Work to complete:
Write out the listing in full, matching it word for word.

Begin

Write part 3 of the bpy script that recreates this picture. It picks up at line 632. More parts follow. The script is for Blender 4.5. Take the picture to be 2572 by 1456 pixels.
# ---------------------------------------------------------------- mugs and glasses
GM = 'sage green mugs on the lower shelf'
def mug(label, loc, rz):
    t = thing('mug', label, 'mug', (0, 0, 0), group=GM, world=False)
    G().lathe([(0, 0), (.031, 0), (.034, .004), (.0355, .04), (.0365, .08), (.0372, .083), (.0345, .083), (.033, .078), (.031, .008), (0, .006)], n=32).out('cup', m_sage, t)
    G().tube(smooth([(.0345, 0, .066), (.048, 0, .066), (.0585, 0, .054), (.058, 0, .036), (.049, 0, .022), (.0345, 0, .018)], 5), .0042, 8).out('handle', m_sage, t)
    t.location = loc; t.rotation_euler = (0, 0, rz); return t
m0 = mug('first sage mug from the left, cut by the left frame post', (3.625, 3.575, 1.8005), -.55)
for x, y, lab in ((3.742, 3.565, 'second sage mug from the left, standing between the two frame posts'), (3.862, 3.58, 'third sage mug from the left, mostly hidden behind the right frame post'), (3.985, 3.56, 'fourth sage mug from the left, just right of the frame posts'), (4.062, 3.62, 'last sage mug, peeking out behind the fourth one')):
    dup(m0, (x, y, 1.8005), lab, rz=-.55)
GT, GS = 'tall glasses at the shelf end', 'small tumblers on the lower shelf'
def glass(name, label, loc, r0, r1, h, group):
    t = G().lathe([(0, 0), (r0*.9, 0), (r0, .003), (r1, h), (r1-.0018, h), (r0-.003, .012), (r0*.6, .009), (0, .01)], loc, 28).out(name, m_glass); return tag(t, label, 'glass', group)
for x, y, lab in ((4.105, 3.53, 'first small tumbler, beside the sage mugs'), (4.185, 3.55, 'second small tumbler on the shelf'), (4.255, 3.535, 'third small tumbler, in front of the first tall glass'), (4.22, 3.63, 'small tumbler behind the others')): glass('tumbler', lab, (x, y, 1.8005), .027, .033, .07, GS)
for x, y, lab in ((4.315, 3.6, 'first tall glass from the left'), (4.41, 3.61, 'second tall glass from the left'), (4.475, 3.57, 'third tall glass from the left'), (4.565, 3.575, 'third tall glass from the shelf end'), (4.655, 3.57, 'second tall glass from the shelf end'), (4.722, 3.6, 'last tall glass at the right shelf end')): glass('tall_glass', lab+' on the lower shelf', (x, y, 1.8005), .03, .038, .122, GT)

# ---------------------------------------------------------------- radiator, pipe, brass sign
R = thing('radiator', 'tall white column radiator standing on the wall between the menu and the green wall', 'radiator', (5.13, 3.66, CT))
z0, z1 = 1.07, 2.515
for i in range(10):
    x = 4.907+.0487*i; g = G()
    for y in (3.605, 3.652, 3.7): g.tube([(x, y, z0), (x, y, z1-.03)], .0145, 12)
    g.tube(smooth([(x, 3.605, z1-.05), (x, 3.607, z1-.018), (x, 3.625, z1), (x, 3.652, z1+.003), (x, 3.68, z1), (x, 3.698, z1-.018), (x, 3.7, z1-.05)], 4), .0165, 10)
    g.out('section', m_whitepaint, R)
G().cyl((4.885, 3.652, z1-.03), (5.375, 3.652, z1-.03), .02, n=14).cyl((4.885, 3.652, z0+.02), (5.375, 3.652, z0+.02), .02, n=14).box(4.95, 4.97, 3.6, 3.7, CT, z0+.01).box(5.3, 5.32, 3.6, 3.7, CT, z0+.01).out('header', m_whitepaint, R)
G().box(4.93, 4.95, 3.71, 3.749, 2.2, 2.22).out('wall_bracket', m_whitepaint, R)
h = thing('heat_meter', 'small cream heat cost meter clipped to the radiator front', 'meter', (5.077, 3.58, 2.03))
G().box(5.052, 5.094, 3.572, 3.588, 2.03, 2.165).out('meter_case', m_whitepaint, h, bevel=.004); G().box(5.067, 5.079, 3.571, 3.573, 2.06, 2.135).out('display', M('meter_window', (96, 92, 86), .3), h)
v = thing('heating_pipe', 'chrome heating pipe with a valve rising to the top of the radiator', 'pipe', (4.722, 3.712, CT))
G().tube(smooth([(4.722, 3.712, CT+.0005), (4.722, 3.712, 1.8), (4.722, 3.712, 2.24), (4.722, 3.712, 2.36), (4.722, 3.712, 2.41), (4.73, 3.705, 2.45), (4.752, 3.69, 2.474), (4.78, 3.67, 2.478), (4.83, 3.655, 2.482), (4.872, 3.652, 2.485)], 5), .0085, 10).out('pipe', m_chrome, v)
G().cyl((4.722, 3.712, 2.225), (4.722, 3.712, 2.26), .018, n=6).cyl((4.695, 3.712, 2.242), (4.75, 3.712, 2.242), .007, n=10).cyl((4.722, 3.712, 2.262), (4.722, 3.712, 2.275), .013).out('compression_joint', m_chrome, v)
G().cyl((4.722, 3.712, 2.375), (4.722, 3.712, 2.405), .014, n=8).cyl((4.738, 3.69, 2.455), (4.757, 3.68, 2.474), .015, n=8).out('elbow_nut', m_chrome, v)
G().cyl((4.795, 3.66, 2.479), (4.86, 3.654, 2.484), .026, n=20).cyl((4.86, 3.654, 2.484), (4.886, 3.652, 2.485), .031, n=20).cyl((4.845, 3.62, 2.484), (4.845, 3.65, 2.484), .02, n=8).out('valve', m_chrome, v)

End

In response:
Write part 3 of the bpy script that recreates this picture. It picks up at line 632. More parts follow. The script is for Blender 4.5. Take the picture to be 2572 by 1456 pixels.
# ---------------------------------------------------------------- mugs and glasses
GM = 'sage green mugs on the lower shelf'
def mug(label, loc, rz):
    t = thing('mug', label, 'mug', (0, 0, 0), group=GM, world=False)
    G().lathe([(0, 0), (.031, 0), (.034, .004), (.0355, .04), (.0365, .08), (.0372, .083), (.0345, .083), (.033, .078), (.031, .008), (0, .006)], n=32).out('cup', m_sage, t)
    G().tube(smooth([(.0345, 0, .066), (.048, 0, .066), (.0585, 0, .054), (.058, 0, .036), (.049, 0, .022), (.0345, 0, .018)], 5), .0042, 8).out('handle', m_sage, t)
    t.location = loc; t.rotation_euler = (0, 0, rz); return t
m0 = mug('first sage mug from the left, cut by the left frame post', (3.625, 3.575, 1.8005), -.55)
for x, y, lab in ((3.742, 3.565, 'second sage mug from the left, standing between the two frame posts'), (3.862, 3.58, 'third sage mug from the left, mostly hidden behind the right frame post'), (3.985, 3.56, 'fourth sage mug from the left, just right of the frame posts'), (4.062, 3.62, 'last sage mug, peeking out behind the fourth one')):
    dup(m0, (x, y, 1.8005), lab, rz=-.55)
GT, GS = 'tall glasses at the shelf end', 'small tumblers on the lower shelf'
def glass(name, label, loc, r0, r1, h, group):
    t = G().lathe([(0, 0), (r0*.9, 0), (r0, .003), (r1, h), (r1-.0018, h), (r0-.003, .012), (r0*.6, .009), (0, .01)], loc, 28).out(name, m_glass); return tag(t, label, 'glass', group)
for x, y, lab in ((4.105, 3.53, 'first small tumbler, beside the sage mugs'), (4.185, 3.55, 'second small tumbler on the shelf'), (4.255, 3.535, 'third small tumbler, in front of the first tall glass'), (4.22, 3.63, 'small tumbler behind the others')): glass('tumbler', lab, (x, y, 1.8005), .027, .033, .07, GS)
for x, y, lab in ((4.315, 3.6, 'first tall glass from the left'), (4.41, 3.61, 'second tall glass from the left'), (4.475, 3.57, 'third tall glass from the left'), (4.565, 3.575, 'third tall glass from the shelf end'), (4.655, 3.57, 'second tall glass from the shelf end'), (4.722, 3.6, 'last tall glass at the right shelf end')): glass('tall_glass', lab+' on the lower shelf', (x, y, 1.8005), .03, .038, .122, GT)

# ---------------------------------------------------------------- radiator, pipe, brass sign
R = thing('radiator', 'tall white column radiator standing on the wall between the menu and the green wall', 'radiator', (5.13, 3.66, CT))
z0, z1 = 1.07, 2.515
for i in range(10):
    x = 4.907+.0487*i; g = G()
    for y in (3.605, 3.652, 3.7): g.tube([(x, y, z0), (x, y, z1-.03)], .0145, 12)
    g.tube(smooth([(x, 3.605, z1-.05), (x, 3.607, z1-.018), (x, 3.625, z1), (x, 3.652, z1+.003), (x, 3.68, z1), (x, 3.698, z1-.018), (x, 3.7, z1-.05)], 4), .0165, 10)
    g.out('section', m_whitepaint, R)
G().cyl((4.885, 3.652, z1-.03), (5.375, 3.652, z1-.03), .02, n=14).cyl((4.885, 3.652, z0+.02), (5.375, 3.652, z0+.02), .02, n=14).box(4.95, 4.97, 3.6, 3.7, CT, z0+.01).box(5.3, 5.32, 3.6, 3.7, CT, z0+.01).out('header', m_whitepaint, R)
G().box(4.93, 4.95, 3.71, 3.749, 2.2, 2.22).out('wall_bracket', m_whitepaint, R)
h = thing('heat_meter', 'small cream heat cost meter clipped to the radiator front', 'meter', (5.077, 3.58, 2.03))
G().box(5.052, 5.094, 3.572, 3.588, 2.03, 2.165).out('meter_case', m_whitepaint, h, bevel=.004); G().box(5.067, 5.079, 3.571, 3.573, 2.06, 2.135).out('display', M('meter_window', (96, 92, 86), .3), h)
v = thing('heating_pipe', 'chrome heating pipe with a valve rising to the top of the radiator', 'pipe', (4.722, 3.712, CT))
G().tube(smooth([(4.722, 3.712, CT+.0005), (4.722, 3.712, 1.8), (4.722, 3.712, 2.24), (4.722, 3.712, 2.36), (4.722, 3.712, 2.41), (4.73, 3.705, 2.45), (4.752, 3.69, 2.474), (4.78, 3.67, 2.478), (4.83, 3.655, 2.482), (4.872, 3.652, 2.485)], 5), .0085, 10).out('pipe', m_chrome, v)
G().cyl((4.722, 3.712, 2.225), (4.722, 3.712, 2.26), .018, n=6).cyl((4.695, 3.712, 2.242), (4.75, 3.712, 2.242), .007, n=10).cyl((4.722, 3.712, 2.262), (4.722, 3.712, 2.275), .013).out('compression_joint', m_chrome, v)
G().cyl((4.722, 3.712, 2.375), (4.722, 3.712, 2.405), .014, n=8).cyl((4.738, 3.69, 2.455), (4.757, 3.68, 2.474), .015, n=8).out('elbow_nut', m_chrome, v)
G().cyl((4.795, 3.66, 2.479), (4.86, 3.654, 2.484), .026, n=20).cyl((4.86, 3.654, 2.484), (4.886, 3.652, 2.485), .031, n=20).cyl((4.845, 3.62, 2.484), (4.845, 3.65, 2.484), .02, n=8).out('valve', m_chrome, v)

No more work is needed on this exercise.